## BRIEF
Copy each line below that contains "materials".

=== RECORDED DATA ===

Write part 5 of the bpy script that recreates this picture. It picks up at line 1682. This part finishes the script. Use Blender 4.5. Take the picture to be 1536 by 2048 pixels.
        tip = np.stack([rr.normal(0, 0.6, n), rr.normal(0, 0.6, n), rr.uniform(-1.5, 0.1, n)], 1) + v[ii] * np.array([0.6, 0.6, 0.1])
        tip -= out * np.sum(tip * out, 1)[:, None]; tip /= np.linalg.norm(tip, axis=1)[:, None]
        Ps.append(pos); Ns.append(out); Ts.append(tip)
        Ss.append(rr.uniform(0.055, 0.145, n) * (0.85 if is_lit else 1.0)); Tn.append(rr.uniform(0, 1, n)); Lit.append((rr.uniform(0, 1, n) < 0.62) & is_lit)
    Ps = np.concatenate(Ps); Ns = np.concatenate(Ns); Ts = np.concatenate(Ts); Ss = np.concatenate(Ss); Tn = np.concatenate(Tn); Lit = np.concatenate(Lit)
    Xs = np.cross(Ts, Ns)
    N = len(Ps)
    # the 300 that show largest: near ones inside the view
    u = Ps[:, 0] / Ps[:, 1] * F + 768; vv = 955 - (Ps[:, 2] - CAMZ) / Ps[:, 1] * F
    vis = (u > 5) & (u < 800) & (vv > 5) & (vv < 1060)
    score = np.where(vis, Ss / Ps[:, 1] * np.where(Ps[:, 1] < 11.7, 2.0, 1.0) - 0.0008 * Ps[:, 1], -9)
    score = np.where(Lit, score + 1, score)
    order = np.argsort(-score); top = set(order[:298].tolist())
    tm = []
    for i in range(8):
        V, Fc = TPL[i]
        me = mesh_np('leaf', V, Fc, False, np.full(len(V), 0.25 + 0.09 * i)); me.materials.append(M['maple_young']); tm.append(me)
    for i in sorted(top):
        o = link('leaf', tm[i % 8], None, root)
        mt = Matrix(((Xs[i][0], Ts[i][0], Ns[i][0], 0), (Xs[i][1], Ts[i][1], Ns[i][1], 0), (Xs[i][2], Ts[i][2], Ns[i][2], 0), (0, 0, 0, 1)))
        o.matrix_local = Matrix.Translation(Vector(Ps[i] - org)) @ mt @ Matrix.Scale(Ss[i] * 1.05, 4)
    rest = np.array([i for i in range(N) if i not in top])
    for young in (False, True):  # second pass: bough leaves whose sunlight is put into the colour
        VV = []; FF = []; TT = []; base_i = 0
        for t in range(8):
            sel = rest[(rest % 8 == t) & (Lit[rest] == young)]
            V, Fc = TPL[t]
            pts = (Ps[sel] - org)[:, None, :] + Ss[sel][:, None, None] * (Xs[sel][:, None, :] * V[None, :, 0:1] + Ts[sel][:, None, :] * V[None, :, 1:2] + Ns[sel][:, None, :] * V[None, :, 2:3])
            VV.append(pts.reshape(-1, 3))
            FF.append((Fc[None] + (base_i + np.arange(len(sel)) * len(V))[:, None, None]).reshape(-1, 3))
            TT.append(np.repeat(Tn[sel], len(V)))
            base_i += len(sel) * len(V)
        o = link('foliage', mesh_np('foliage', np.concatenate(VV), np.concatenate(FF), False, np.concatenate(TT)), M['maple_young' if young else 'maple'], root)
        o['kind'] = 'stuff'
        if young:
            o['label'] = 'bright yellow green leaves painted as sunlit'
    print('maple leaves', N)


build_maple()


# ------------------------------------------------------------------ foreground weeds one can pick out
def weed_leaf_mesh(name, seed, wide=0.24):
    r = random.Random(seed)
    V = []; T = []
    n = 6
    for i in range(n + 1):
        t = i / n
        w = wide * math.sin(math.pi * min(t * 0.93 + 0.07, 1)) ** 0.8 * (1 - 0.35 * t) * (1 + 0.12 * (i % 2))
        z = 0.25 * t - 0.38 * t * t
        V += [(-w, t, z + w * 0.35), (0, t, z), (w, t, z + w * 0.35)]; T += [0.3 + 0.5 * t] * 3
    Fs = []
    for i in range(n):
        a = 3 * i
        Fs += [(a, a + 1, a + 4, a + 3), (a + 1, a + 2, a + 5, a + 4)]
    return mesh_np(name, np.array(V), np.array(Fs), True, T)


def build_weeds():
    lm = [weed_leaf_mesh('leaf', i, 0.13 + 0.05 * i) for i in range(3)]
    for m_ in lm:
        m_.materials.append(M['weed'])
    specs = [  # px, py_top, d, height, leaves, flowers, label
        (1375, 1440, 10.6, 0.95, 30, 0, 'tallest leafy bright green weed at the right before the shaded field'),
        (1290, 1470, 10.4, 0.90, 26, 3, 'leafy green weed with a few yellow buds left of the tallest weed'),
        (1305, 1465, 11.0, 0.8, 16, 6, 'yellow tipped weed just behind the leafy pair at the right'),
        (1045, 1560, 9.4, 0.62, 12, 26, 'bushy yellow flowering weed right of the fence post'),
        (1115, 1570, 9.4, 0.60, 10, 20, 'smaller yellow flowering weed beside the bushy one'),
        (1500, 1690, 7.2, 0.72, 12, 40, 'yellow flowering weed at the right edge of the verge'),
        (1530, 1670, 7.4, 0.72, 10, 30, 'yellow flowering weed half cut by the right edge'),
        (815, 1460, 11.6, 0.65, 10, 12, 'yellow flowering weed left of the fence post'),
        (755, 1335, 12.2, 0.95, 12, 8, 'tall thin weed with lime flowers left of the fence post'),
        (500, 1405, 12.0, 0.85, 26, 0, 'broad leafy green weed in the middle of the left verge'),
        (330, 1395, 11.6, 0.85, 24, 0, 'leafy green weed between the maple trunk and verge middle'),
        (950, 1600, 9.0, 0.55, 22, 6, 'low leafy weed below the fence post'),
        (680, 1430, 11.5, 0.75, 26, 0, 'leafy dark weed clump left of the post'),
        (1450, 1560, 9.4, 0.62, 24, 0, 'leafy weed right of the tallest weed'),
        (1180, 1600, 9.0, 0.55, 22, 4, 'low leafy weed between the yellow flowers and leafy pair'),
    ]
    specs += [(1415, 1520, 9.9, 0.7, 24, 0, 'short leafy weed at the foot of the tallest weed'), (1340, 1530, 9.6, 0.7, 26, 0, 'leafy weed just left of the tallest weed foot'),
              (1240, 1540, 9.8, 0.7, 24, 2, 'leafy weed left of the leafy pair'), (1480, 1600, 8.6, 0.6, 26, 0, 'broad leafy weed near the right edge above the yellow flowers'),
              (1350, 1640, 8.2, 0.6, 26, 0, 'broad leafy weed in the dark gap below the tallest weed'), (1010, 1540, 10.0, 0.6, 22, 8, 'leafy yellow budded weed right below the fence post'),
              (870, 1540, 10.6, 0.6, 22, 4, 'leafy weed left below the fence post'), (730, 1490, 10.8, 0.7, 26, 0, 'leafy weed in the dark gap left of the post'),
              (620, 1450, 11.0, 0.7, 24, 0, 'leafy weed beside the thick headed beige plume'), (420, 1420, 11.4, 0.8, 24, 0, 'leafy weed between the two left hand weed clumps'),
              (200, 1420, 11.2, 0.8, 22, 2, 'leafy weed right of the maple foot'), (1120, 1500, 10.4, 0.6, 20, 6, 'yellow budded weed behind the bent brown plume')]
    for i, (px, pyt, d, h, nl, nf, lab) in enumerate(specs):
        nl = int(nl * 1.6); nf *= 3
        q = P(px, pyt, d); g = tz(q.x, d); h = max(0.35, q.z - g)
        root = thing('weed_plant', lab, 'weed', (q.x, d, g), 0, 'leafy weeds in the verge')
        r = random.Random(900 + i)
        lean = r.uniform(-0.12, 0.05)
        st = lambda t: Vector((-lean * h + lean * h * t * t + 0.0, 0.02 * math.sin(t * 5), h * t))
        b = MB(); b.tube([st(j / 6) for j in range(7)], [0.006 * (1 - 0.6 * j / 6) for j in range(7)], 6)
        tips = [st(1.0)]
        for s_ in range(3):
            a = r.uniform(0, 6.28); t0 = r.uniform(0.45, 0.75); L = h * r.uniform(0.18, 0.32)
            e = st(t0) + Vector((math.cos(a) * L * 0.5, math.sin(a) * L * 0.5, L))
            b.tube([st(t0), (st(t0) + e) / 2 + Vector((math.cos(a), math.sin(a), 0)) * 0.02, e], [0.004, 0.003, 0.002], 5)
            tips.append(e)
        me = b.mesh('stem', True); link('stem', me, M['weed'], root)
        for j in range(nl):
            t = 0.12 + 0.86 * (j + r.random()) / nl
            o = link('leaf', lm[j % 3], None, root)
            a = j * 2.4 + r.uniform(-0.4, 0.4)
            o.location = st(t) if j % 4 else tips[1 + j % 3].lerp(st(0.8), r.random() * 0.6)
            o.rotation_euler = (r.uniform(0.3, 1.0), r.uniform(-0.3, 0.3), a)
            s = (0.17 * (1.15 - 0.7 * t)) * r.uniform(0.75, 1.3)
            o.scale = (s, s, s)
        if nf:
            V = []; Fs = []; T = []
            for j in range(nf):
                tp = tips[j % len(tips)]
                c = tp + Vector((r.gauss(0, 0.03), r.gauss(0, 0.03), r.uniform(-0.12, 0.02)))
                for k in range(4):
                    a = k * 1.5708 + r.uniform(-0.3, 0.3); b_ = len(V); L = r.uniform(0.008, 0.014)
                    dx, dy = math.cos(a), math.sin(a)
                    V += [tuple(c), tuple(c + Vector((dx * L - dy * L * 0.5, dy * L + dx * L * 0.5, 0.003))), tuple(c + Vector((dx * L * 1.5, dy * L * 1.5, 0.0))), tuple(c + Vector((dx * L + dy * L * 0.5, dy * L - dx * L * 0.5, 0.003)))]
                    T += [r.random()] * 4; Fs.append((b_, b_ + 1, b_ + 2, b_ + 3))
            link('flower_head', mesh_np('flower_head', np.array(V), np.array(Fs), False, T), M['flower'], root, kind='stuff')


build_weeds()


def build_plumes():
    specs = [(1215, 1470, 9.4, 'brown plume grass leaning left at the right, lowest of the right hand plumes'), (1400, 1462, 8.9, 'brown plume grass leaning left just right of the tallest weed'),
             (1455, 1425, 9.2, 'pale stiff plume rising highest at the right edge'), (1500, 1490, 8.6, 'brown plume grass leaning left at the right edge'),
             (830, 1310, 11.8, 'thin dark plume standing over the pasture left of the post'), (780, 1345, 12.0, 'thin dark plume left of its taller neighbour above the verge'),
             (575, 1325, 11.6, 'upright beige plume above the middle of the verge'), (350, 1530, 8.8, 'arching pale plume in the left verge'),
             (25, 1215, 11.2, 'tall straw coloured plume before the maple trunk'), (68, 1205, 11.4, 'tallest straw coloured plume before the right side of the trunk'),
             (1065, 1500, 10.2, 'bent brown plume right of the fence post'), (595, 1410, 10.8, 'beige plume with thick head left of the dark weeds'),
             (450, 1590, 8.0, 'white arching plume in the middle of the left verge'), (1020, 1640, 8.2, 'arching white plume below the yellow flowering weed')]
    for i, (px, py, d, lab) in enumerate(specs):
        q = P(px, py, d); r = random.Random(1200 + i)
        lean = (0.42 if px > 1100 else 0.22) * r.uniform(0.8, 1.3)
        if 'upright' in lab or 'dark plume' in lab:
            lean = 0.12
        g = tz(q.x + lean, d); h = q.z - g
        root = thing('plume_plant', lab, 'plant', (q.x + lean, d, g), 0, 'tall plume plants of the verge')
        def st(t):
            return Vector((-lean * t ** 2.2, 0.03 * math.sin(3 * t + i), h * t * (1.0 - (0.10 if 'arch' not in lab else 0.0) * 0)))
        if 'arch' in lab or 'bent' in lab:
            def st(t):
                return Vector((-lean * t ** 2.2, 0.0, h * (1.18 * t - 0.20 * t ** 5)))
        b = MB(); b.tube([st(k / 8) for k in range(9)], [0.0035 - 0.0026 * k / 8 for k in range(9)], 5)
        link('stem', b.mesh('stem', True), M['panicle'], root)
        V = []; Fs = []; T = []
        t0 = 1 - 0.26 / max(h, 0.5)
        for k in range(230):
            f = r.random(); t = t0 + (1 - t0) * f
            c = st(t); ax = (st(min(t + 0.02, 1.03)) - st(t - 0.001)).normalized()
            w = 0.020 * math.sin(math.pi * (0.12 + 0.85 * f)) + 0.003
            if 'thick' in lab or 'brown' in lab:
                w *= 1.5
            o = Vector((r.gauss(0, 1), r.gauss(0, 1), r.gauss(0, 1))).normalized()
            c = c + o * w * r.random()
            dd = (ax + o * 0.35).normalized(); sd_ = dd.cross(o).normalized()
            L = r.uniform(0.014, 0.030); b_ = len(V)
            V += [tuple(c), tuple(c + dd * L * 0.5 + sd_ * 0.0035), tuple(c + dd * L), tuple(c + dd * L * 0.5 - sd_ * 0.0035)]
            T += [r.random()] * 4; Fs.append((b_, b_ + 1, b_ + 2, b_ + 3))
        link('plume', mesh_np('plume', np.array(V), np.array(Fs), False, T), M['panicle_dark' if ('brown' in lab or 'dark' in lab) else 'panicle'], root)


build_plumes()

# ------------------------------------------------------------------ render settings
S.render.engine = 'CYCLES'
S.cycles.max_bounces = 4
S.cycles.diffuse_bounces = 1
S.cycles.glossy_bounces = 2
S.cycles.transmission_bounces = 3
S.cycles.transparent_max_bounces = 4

===

## ANSWER FOR THE TASK
        me = mesh_np('leaf', V, Fc, False, np.full(len(V), 0.25 + 0.09 * i)); me.materials.append(M['maple_young']); tm.append(me)
        m_.materials.append(M['weed'])